Monday, March 27, 2006

Skimming From Earmarks For Campaign Contributions


The lobbying reform effort is edging ever so slowly in the direction of the real source of lobbyists' influence, the ability to direct campaign contributions to helpful politicians.

These mutually beneficial transactions are legal under House ethics rules. As long as there is no explicit quid pro quo, lawmakers can channel clients to lobbyists, who help secure home-district pet projects, or "earmarks," and in turn, those lobbyists can send part of their fees back in the form of campaign contributions. But in the wake of the corruption scandals of former representative Randy "Duke" Cunningham (R-Calif.) and former lobbyist Jack Abramoff, congressional reformers want to shine a light on dealings that have even a whiff of impropriety.

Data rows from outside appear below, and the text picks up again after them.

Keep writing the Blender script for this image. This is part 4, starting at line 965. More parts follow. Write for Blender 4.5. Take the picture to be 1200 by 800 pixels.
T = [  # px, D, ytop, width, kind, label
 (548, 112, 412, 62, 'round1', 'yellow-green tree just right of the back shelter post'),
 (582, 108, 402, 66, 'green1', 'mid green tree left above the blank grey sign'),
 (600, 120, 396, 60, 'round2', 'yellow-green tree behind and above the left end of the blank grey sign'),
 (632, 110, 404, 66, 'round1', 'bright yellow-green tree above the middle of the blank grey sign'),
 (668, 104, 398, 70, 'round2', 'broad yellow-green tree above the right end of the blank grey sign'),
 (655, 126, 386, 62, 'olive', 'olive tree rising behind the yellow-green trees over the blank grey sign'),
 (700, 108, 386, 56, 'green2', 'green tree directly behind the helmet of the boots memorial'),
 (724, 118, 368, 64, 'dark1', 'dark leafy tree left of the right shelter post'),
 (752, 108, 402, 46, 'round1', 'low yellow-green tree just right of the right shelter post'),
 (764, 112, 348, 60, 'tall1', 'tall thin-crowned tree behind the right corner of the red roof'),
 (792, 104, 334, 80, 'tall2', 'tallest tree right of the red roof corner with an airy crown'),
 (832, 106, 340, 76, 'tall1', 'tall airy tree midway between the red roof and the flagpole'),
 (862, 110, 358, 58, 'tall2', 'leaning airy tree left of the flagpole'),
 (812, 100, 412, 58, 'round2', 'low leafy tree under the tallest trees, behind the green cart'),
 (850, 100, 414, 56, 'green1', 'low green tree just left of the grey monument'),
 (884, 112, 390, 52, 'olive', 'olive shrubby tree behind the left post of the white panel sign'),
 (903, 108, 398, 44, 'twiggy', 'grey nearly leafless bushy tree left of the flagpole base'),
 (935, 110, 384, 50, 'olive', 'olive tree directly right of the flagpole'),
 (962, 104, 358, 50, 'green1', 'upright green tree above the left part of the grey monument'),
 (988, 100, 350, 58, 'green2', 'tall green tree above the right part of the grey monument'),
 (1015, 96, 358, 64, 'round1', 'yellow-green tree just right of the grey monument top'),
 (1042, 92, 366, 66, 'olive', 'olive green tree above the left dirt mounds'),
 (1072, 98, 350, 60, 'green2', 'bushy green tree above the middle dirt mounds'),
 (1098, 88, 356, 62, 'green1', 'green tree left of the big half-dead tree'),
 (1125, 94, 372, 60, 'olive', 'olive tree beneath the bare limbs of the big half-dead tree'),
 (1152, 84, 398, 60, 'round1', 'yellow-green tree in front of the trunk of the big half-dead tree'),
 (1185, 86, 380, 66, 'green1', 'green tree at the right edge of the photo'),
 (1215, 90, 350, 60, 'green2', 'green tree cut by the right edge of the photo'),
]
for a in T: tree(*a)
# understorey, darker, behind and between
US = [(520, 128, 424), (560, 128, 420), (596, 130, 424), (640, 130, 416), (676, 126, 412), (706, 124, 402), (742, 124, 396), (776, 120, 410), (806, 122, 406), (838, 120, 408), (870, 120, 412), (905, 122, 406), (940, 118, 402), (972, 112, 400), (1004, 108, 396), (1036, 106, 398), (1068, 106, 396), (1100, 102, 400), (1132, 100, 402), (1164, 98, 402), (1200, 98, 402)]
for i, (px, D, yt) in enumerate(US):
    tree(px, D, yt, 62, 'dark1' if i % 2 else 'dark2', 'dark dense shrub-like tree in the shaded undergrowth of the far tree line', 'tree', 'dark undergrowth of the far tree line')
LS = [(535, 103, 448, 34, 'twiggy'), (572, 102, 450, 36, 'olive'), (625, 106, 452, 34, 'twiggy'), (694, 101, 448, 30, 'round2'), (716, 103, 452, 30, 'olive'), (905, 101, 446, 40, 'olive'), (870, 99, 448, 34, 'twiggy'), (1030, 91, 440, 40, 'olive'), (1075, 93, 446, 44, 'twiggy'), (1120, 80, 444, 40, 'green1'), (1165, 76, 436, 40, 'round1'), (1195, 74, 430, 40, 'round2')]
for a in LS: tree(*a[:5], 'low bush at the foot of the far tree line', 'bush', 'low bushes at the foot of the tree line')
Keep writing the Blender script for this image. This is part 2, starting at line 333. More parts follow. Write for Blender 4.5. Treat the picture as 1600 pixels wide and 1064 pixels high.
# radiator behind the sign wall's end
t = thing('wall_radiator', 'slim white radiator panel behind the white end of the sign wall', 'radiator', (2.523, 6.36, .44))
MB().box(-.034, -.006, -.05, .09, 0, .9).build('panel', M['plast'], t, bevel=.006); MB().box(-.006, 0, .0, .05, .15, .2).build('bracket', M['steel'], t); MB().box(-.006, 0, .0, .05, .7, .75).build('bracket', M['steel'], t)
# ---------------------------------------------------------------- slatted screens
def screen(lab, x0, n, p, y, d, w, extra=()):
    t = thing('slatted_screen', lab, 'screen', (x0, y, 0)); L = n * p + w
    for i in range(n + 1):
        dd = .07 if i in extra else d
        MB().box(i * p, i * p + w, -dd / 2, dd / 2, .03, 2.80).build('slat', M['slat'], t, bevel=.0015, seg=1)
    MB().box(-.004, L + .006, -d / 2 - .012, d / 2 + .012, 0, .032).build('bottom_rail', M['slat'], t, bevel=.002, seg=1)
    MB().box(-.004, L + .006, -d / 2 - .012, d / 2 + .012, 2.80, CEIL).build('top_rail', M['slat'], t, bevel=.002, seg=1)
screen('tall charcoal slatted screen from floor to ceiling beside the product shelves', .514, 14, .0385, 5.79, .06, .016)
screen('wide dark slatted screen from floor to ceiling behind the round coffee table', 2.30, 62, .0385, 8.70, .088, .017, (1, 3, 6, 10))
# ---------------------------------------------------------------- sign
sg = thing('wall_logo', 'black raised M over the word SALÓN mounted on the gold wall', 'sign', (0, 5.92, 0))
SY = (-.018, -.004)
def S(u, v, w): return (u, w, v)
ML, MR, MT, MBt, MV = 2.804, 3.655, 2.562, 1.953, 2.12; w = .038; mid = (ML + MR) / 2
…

Most politicians are lawyers. They are smart enough to engineer any fund raising in a way in which there is no explicit quid pro quo. The Dukestir probably should have gone to law school.

Proposals pending before the House and Senate would force lawmakers to reveal their contacts with lobbyists and disclose their involvement in winning federal spending provisions or earmarks for constituents or special interests. If such disclosures become mandatory, some in Congress hope past practices will shrivel in the light of day. If not, they hope to win passage of provisions that would allow improperly secured earmarks to be struck from bills on the House or Senate floor. The Senate will take up earmark-reform proposals as early as today, when it turns its attention to a broad package of lobbying and ethics rule changes.

The elected politicians know that the average overworked voter doesn't understand the nuts and bolts of sausage making lawmaking, such as earmarks. Prediction; no earmark reform will make it through Congress.

"As the amount of earmarking increases, the amount contributed to campaigns increases. The lawmaker is getting a cut of the money he helped generate," said Scott Lilly, a former chief Democratic aide on the House Appropriations Committee and now a senior fellow at the Center for American Progress.

Do not expect this to change. Nor hold your breath for any crackdown on lobbyist-related campaign contributions.